Nixon’s insecurity destroyed his reputation by embarking on a campaign of ‘ratfucking’, where leading Democratic candidates were sabotaged and their private affairs exposed. This saw frontrunner Edmund Muskie forced out after a fabricated letter attacking French Canadians as well as his wife - the Canuck letter - was released prior to the New Hampshire primary; his response in the snow saw him accused of crying in defence of his wife. When segregationist firebrand George Wallace was shot, Nixon debated having George McGovern’s campaign paraphernalia scattered around the wannabe-assailant’s house. The campaign by CREEP - the Committee to Re-Elect the President – culminated in Republican operatives breaking into the Watergate Hotel, where the McGovern campaign was headquartered, and attempting to gain access to its records and communications. This failed, and its discovery and exposure would ultimately bring down Nixon’s presidency despite his 1972 landslide victory. Yet his limited time in office was damaging enough; his overturning of the ‘equal time rule’ and employment of Roger Ailes, founder of Fox News, laid the foundations for the modern right-wing mediasphere we face today.

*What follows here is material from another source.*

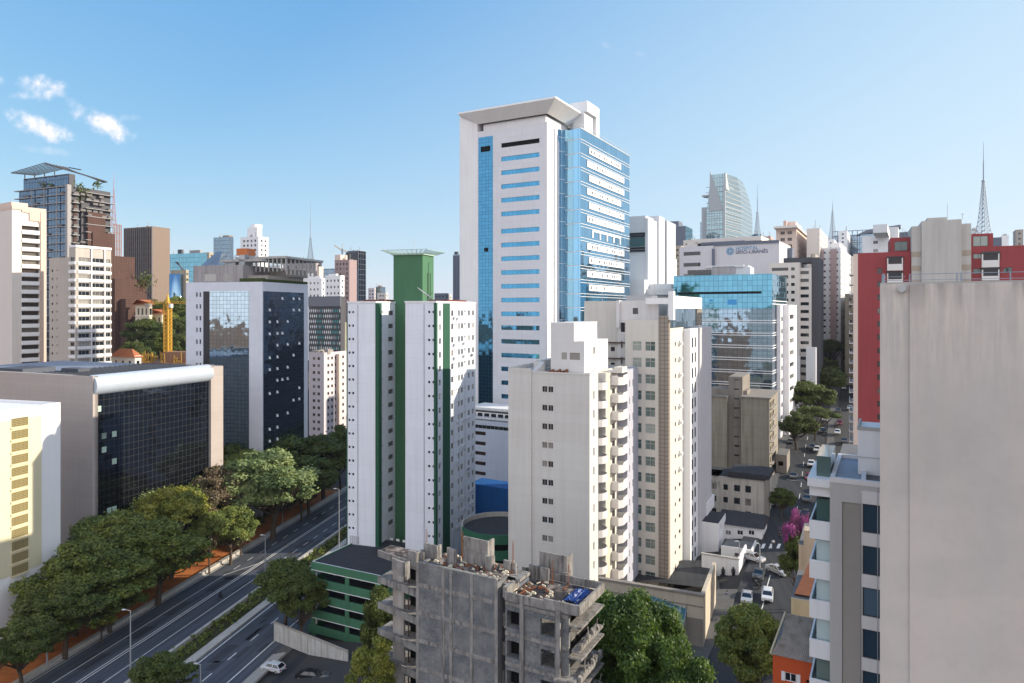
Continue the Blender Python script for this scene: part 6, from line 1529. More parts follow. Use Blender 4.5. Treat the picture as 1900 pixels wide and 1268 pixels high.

It was immediately after this that the campaign to resurrect Nixon’s reputation began. Nixon put on an act, refusing to seek treatment for his several health issues in the hope that it would convince his successor, Gerald Ford – his original vice president, Spiro Agnew, had resigned over corruption allegations in 1973 – to pardon him. This he achieved, at great cost to the Republican Party’s electoral prospects in 1976. As covered at the start of this piece, he cultivated a reputation as a foreign policy expert and, as one of the surviving leading voices of the 1960s, commanded great appeal on network interviews in his later years.
After his death, his presidential foundation, unlike others like the Johnson and Carter foundations who focus more on supporting academic research or public interest projects, has devoted sizable efforts to directly supporting his reputation. It is not abnormal now for a range of politically-interested youth from across the spectrum to declare an interest and liking for the only Quaker to ever serve in his country’s highest office. Richard Nixon is a fascinating historical character, both a product and a shaper of the American twentieth century; but he was not a good man. If you want an inspirational Californian, look to Herbert Hoover, who did great humanitarian work before and after his presidency. If you want a sensible conservative, look to Gerald Ford, who almost snatched victory from the jaws of defeat in the worst possible circumstances in 1976.
There are a great many reasons to find Richard Nixon an interesting part of history. But few to find him a political inspiration, and none to find him a good man.